Church Research Institute, and Kirsi Pohjola. 2019. Professional Identity and Religious Beliefs of Children’s Instructor Students 2017. Version 1.0 (2019-07-31). Finnish Social Science Data Archive.

Archive sources:

Usually archives have their own system of referring to their materials. These systems may be used in the text as long as they are used consistently. Abbreviations used in the references are to be opened in the list of archive sources and the archive where the material is preserved must be mentioned. If the material is in the possession of the author, that is to be noted accordingly.

Photographs and other illustrations

Photographs accompanying articles that are accepted for publication must be at the resolution of 72 ppi or higher and should be in jpeg, png, or pdf format.

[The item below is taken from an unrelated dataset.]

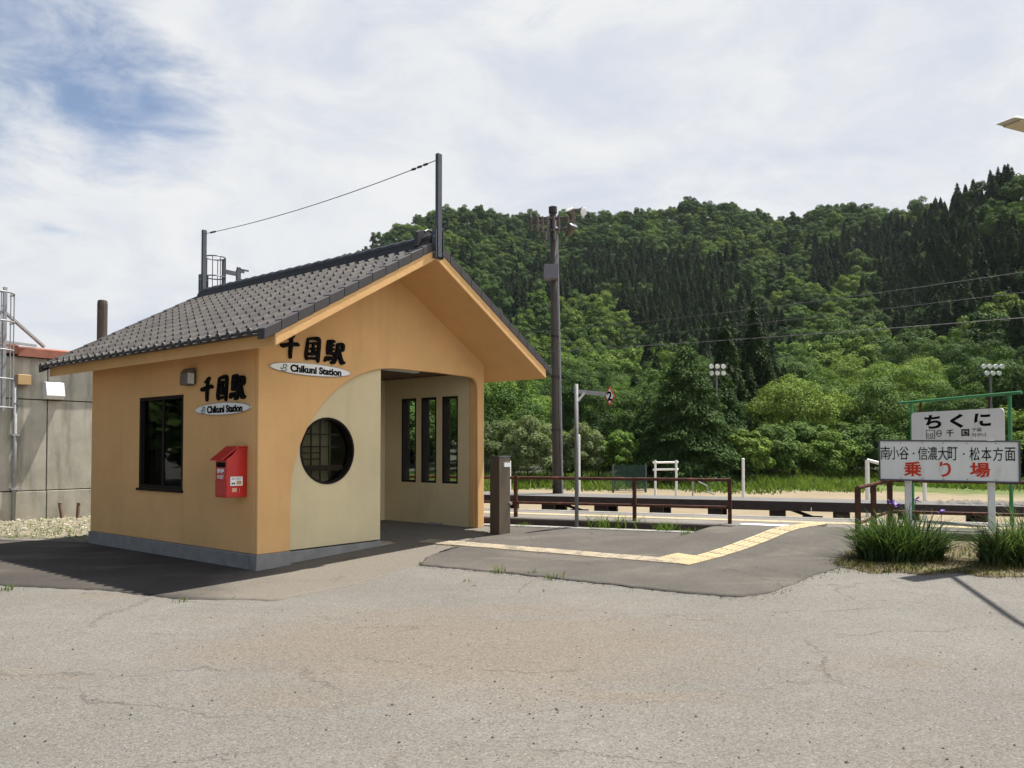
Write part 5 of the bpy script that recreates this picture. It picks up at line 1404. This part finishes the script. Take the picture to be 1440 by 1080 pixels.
# big dark tree behind the white frame
plant('dense_tree', 965, 690, 46, 8.6, 3.4, 'leaf_deep', 'large dark conical tree with layered drooping boughs beside the white pipe rack', None, 'tree', 42000, .125, 21, .03, .5, 60, 'conifer', limbs=8, droop=.55, tr=.22)
plant('dense_tree', 1012, 690, 49, 7.6, 2.4, 'leaf_deep', 'dark tree merging with the right side of the large conical tree', None, 'tree', 24000, .125, 22, .04, .55, 48, 'conifer', limbs=6, droop=.5, tr=.18)
plant('dense_tree', 915, 690, 51, 5.8, 2.5, 'leaf_deep', 'smaller dark tree merging with the left of the large conical tree', None, 'tree', 20000, .125, 23, .05, .6, 40, 'conifer', limbs=5, droop=.5, tr=.14)
for i, (px, d, h, rad, mt, lab) in enumerate((
    (705, 50, 4.2, 2.0, 'leaf_pale', 'pale feathery bush seen between the porch and the lighting pole'),
    (742, 46, 4.0, 1.9, 'leaf_pale', 'pale feathery bush directly left of the lighting pole'),
    (722, 56, 6.5, 2.8, 'leaf_mid', 'green tree rising behind the pale bushes beside the porch'),
    (770, 54, 4.2, 2.0, 'leaf_mid', 'green bush immediately behind the lighting pole'),
    (818, 47, 3.9, 1.7, 'leaf_pale', 'pale yellowish bush right behind the stop marker pole'),
    (842, 50, 3.0, 1.5, 'leaf_bright', 'low light green bush to the right of the stop marker pole'),
    (876, 47, 3.3, 1.45, 'leaf_bright', 'rounded light green bush above the dark netting panel'),
    (795, 51, 2.6, 1.4, 'leaf_mid', 'low green bush between the two poles'),
    (1050, 46, 3.6, 1.5, 'leaf_bright', 'light green bush against the right edge of the dark trees'),
    (1088, 50, 3.8, 2.0, 'leaf_mid', 'ivy-like green bush right of the slim white post'),
    (1128, 54, 4.4, 2.2, 'leaf_mid', 'tall green bush midway between dark trees and sign'),
    (1165, 51, 3.2, 1.9, 'leaf_bright', 'light green bush left of the boarding sign'),
    (1200, 54, 4.0, 2.0, 'leaf_mid', 'green bush just left of the boarding sign, behind the white handrail'),
    (1240, 51, 3.6, 2.0, 'leaf_mid', 'green bush peeping out by the left edge of the boarding sign'),
    (1300, 54, 4.2, 2.4, 'leaf_mid', 'green bush behind the station name board'),
    (1370, 52, 4.2, 2.3, 'leaf_bright', 'light green bush behind the distant floodlight tower'),
    (1430, 50, 5.0, 2.4, 'leaf_bright', 'light green tree showing right of the station name board'),
    (1500, 52, 5.0, 2.6, 'leaf_mid', 'green tree beyond the right edge of the boarding sign'))):
    plant('bush' if h < 4.6 else 'broadleaf_tree', px, 690, d, h, rad, mt, lab, G1 if h < 4.6 else None, 'bush' if h < 4.6 else 'tree', 9500 if mt != 'leaf_pale' else 11000, .09 if mt != 'leaf_pale' else .075, 60 + i, .0, .85, 34, limbs=5, tr=.07)
# trees to the left of the yard, seen mirrored in the side window
for i, (x, y, h, rad, lab) in enumerate(((-20, 15.2, 5.5, 3.4, 'rounded green tree nearest the concrete building on the left, mirrored in the side window'), (-27, 10, 11, 4.6, 'tall green tree left of the yard, mirrored in the side window'), (-31, 17, 12, 5, 'taller green tree left of the concrete building, mirrored in the side window'), (-24, 2, 10, 4.4, 'green tree left of the car park, nearest the camera'))):
    t = thing('broadleaf_tree', (x, y, -.05), lab, 'tree'); V, F = broad_np(90 + i, h, rad, 7000, .26, 40, .02); put('crown', mesh_np('crown', V, F, [M['leaf_mid']]), t)
    tb = trunk_np(h * .8, .22, 90 + i, spread=rad * .7); tb.v = [(a + x, b + y, c) for a, b, c in tb.v]; tb.build('trunk', M['bark'], t, smooth=True)

# ---- grasses
def blades(pts, h, w, bend, rs, seg=2, dirs=None):
    """n curved blades of seg quads; pts (n,3) roots"""
    n = len(pts); a = rs.rand(n) * 6.2832; D = np.stack([np.cos(a), np.sin(a), np.zeros(n)], 1) if dirs is None else dirs
    Sx = np.stack([-D[:, 1], D[:, 0], np.zeros(n)], 1)
    tw = rs.normal(size=(n, 1)) * .6; Sx = Sx + D * tw; Sx /= np.linalg.norm(Sx, axis=1, keepdims=True)
    rows = []
    for k in range(seg + 1):
        t = k / seg; c = pts + D * (bend * t * t)[:, None]; c[:, 2] += h * (t - .28 * (bend / np.maximum(h, .01)) * t * t)
        wd = (w * (1 - t) ** .7 + .0008)[:, None]; rows += [c - Sx * wd, c + Sx * wd]
    V = np.stack(rows, 1).reshape(-1, 3); m = 2 * (seg + 1); b = np.arange(n)[:, None] * m
    F = np.concatenate([b + np.array([[2 * k, 2 * k + 1, 2 * k + 3, 2 * k + 2]]) for k in range(seg)], 0)
    return V, F
def meadow():
    rs = np.random.RandomState(8); n = 26000; P = []
    while len(P) < n:
        px = rs.uniform(560, 1560); d = 37 + 24 * rs.rand() ** .8; x = (px - CX) / FPX * d
        edge = 40 + 3.2 * math.sin(x * .35) + 2 * math.sin(x * .9 + 1)
        if px > 1000 and px < 1500: edge += 2
        if d < edge - 2 * rs.rand(): continue
        P.append((x, d, max(-.56, hill_z(x, d) if d > 56 else -.56)))
    P = np.array(P); clump = np.sin(P[:, 0] * .8) * np.sin(P[:, 1] * .7 + P[:, 0] * .3)
    h = (.28 + .3 * rs.rand(n) + .22 * np.clip(clump, 0, 1)) * np.clip((P[:, 1] - 36) / 7, .25, 1.15)
    V, F = blades(P, h, np.full(n, .035) * rs.uniform(.7, 1.5, n), h * rs.uniform(.2, .8, n), rs)
    tag(put('meadow_grass', mesh_np('meadow_grass', V, F, [M['grass']])), kind='stuff')
meadow()
def tussock(px, py, rx, ry, h, n, seed, lab, flowers):
    c = at_z(px, py, .1); rs = np.random.RandomState(seed); t = thing('tussock_plant', (c.x, c.y, near_z(c.x, c.y)), lab, 'plant', 'flowering tussocks by the signs')
    a = rs.rand(n) * 6.2832; r = np.sqrt(rs.rand(n)); P = np.stack([np.cos(a) * r * rx, np.sin(a) * r * ry, np.full(n, -.01)], 1)
    out = np.stack([np.cos(a) * rx * r, np.sin(a) * ry * r, np.zeros(n)], 1) + rs.normal(size=(n, 3)) * [.42, .42, 0]; out[:, 2] = 0; out /= np.maximum(.01, np.linalg.norm(out, axis=1, keepdims=True))
    lob = 1 + .22 * np.sin(3 * a + seed) * r + .14 * np.sin(7 * a + 2 * seed); hh = h * rs.uniform(.4, 1.18, n) ** .8 * (1.08 - .42 * r * r) * lob; bd = hh * (rs.uniform(.1, .95, n) ** 1.3 + .75 * r * rs.rand(n))
    V, F = blades(P, hh, rs.uniform(.006, .0125, n), bd, rs, 5, out)
    put('leaves', mesh_np('leaves', V, F, [M['tussock']]), t)
    for fx, fz in flowers:
        mb = MB(); b = Vector((c.x + fx, c.y - ry * .3, near_z(c.x, c.y))); tp = b + Vector((.03, -.03, fz)); mb.tube([b, tp], [.005, .004], 5); mb.build('flower_stem', M['tussock'], t)
        pb = MB(); r_ = random.Random(seed + int(fx * 100))
        for k in range(9):
            an = r_.uniform(0, 6.28); e = tp + Vector((math.cos(an) * .045, math.sin(an) * .045, r_.uniform(-.03, .035))); pb.beam(tp, e, .028, .006)
        pb.build('petals', M['purple'], t)
tussock(1266, 792, .54, .30, .66, 1700, 3, 'large tussock with purple flowers at the foot of the boarding sign\'s left post', ((-.20, .76), (.12, .80), (.46, .64), (-.13, .72)))
tussock(1450, 799, .62, .32, .66, 1700, 4, 'dark green tussock at the right end of the verge, below the boarding sign', ())
def verge():
    c = [at_z(1176, 803, .06), at_z(1205, 808, .05), at_z(1225, 813, .05), at_z(1262, 811, .05), at_z(1300, 815, .05), at_z(1345, 813, .05), at_z(1390, 819, .05), at_z(1440, 820, .04), at_z(1560, 826, .04)]
    bk = [Vector((4.95, 11.3)), Vector((5.6, 12.2)), Vector((6.6, 11.9)), Vector((8., 11.4)), Vector((10, 10.6))]
    m = mat('verge_soil', (.105, .078, .044), .95, .35, 6, .6, 50, col2=(.10, .095, .03), c2=(.45, .6), c2scale=2)
    sheet('verge_soil', [p.to_2d() for p in c], bk, near_z, m, 50, 16, .010, .03)
    rs = np.random.RandomState(12); n = 6000; A = resample([p.to_2d() for p in c], 60); Bk = resample(bk, 60); P = []
    for i in range(n):
        k = rs.randint(60); w = rs.rand() ** 1.3 * .75; q = A[k].lerp(Bk[k], w) + Vector((rs.normal() * .06, rs.normal() * .05)); P.append((q.x, q.y, near_z(q.x, q.y) + .005))
    P = np.array(P); h = rs.uniform(.02, .085, n) * (1 + .6 * np.sin(P[:, 0] * 5) * np.sin(P[:, 1] * 7))
    V, F = blades(P, h, rs.uniform(.0025, .005, n), h * rs.uniform(.3, 1.3, n), rs)
    tag(put('verge_grass', mesh_np('verge_grass', V, F, [M['dry']])), kind='stuff')
verge()
def weeds():
    rs = np.random.RandomState(31); P = []; H = []
    def tuft(px, py, z, n, r, h):
        c = at_z(px, py, z)
        if py > 780: n, h = max(6, n // 3), h * .8
        for _ in range(n): P.append((c.x + rs.normal() * r, c.y + rs.normal() * r, near_z(c.x, c.y) + .0)); H.append(h * rs.uniform(.4, 1.1))
    for px, py, z, n, r, h in ((256, 846, 0, 60, .05, .07), (330, 842, 0, 25, .04, .05), (10, 830, 0, 80, .06, .12), (590, 796, .03, 30, .03, .10), (704, 806, .03, 70, .05, .16), (746, 808, .03, 45, .05, .12), (780, 814, .03, 60, .05, .16), (660, 817, .02, 30, .04, .08), (668, 822, .02, 14, .03, .05), (766, 829, .02, 20, .03, .05), (845, 744, .22, 60, .12, .3), (870, 744, .22, 70, .14, .34), (895, 743, .22, 60, .12, .28), (935, 748, .22, 90, .10, .22), (972, 754, .22, 70, .08, .18), (820, 739, .22, 40, .12, .2), (770, 737, .22, 40, .14, .14), (740, 741, .22, 26, .08, .10), (735, 742, .22, 26, .08, .08), (1100, 838, 0, 16, .05, .05), (1150, 815, .05, 60, .12, .05), (1180, 806, .08, 90, .12, .06), (60, 752, 0, 130, .5, .14), (30, 745, 0, 140, .6, .14), (110, 748, 0, 130, .4, .12), (90, 735, 0, 130, .5, .12), (27, 723, 0, 70, .15, .3)):
        tuft(px, py, z, n, r, h)
    P = np.array(P); H = np.array(H); n = len(P)
    V, F = blades(P, H, rs.uniform(.002, .005, n) * (1 + 4 * H), H * rs.uniform(.3, 1.1, n), rs, 3)
    tag(put('weeds', mesh_np('weeds', V, F, [M['grass']])), kind='stuff')
weeds()
def loose_stones():
    rs = np.random.RandomState(44); V = []; F = []; edge = [Vector((*p, 0)) for p in resample(ap_front[2:], 200)]
    for i in range(900):
        if i >= 330: e_ = edge[rs.randint(200)]; c = Vector((e_.x + rs.normal() * .05, e_.y - abs(rs.normal()) * .06, 0))
        elif i < 60: c = at_z(*((780, 1000) + rs.normal(size=2) * (90, 22)), 0)
        else: c = at_z(rs.uniform(-30, 1470), 850 + 230 * rs.rand() ** 1.2, 0)
        s = .004 + .008 * rs.rand() ** 2; an = rs.rand() * 6.28; b = len(V); z0 = near_z(c.x, c.y)
        for d in ((1, 0, .2), (0, 1, .25), (-1, .1, .3), (.1, -.9, .2), (.1, 0, 1)): V.append((c.x + s * (d[0] * math.cos(an) - d[1] * math.sin(an)), c.y + s * (d[0] * math.sin(an) + d[1] * math.cos(an)), z0 + s * d[2]))
        F += [tuple(b + k for k in f) for f in ((0, 1, 4), (1, 2, 4), (2, 3, 4), (3, 0, 4))]
    tag(put('grit', mesh_np('grit', V, F, [mat('dark_grit', (.03, .028, .026), .9, .4, 40)])), kind='stuff')
loose_stones()

def haze():
    o = MB().hexa([(-260, -40, -4), (520, -40, -4), (520, 640, -4), (-260, 640, -4), (-260, -40, 190), (520, -40, 190), (520, 640, 190), (-260, 640, 190)])
    m = bpy.data.materials.new('haze'); m.use_nodes = True; n = m.node_tree.nodes; n.remove(n['Principled BSDF'])
    v = n.new('ShaderNodeVolumePrincipled'); v.inputs['Color'].default_value = (.80, .88, 1, 1); v.inputs['Density'].default_value = .00005; v.inputs['Anisotropy'].default_value = .2
    m.node_tree.links.new(v.outputs[0], n['Material Output'].inputs['Volume'])
    tag(o.build('haze', m), kind='stuff')
haze()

Line drawings and maps should be submitted at a resolution of 300 ppi.

It is the author’s responsibility to obtain permission to reprint any material that is under copyright. Photographs are not to be inserted in the text file, but uploaded as supplementary files. No supplementary files need to be submitted until editors have indicated acceptance of the manuscript. The preferred place of the photograph in the text may be designated by the caption of the photograph, e.g., <Fig. 1 here>. The source of the illustration, name of the photographer, or other indication of the copyright must always be included in the caption of the illustration.

For more information on the style and guidelines of Nordisk judaistik/Scandinavian Jewish Studies, please contact the technical editor Maria Vasenkari (

Publication ethics and malpractice

The author is committed to following ethical guidelines in his or her research field, for general instructions see “Responsible conduct of research and procedures for handling allegations of misconduct in Finland” issued by Finnish Advisory Board on Research Integrity.